You want the sound to follow, but you also want to -- as the sound moves across the room – change the nature and quality of that sound

We need a whole lot of tools to do things a whole lot better – and you need it to be in real time, which is the other issue we’re dealing with here.

We need the ability to be able to manipulate images, then play it back right away to see what did I just do and how does it look?  Does it parallel the original intent that I had when I made that change?  There are pieces of these tools out there today, but nothing that brings them all together and all of them have a long way to go.

 

Q:  What does the lifecycle and workflow of the production process look like and what needs to happen to move this experience forward in a commercially viable manner?

Eicholz:  It’s kind of the same thing [that happened] with film to digital.  When that happened, we had to completely rethink the workflow.  With film, before we had digital, it used to be very linear – you were cutting pieces of film.  Then all of a sudden, we had a scenario where you’re capturing images digitally, you’re doing some manipulation there and you’re taking that sequence of images through an entire pipeline right on set.
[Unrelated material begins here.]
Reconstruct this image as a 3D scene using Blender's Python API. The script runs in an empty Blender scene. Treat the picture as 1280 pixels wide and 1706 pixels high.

Over the years, we have developed very good workflow tools; people are still working on them. But we have very good workflow tools that enable collaboration, enable assignment to individuals for individual shots – you can parse out shots, you can give instructions, we have tools that allow for review and comment on different scenes and images within the moviemaking process.

That’s going to be the same thing with VR.  If you have live capture you’re going to have some live footage, you’re probably going to have some 3D objects in that, and all of that then needs to be distributed to the creatives who are going to make it look better.

Managing that entire flow all the way to the end where the final rendering is done and ultimately the [quality control] QC is done and the distribution.  That’s an enormously complicated workflow.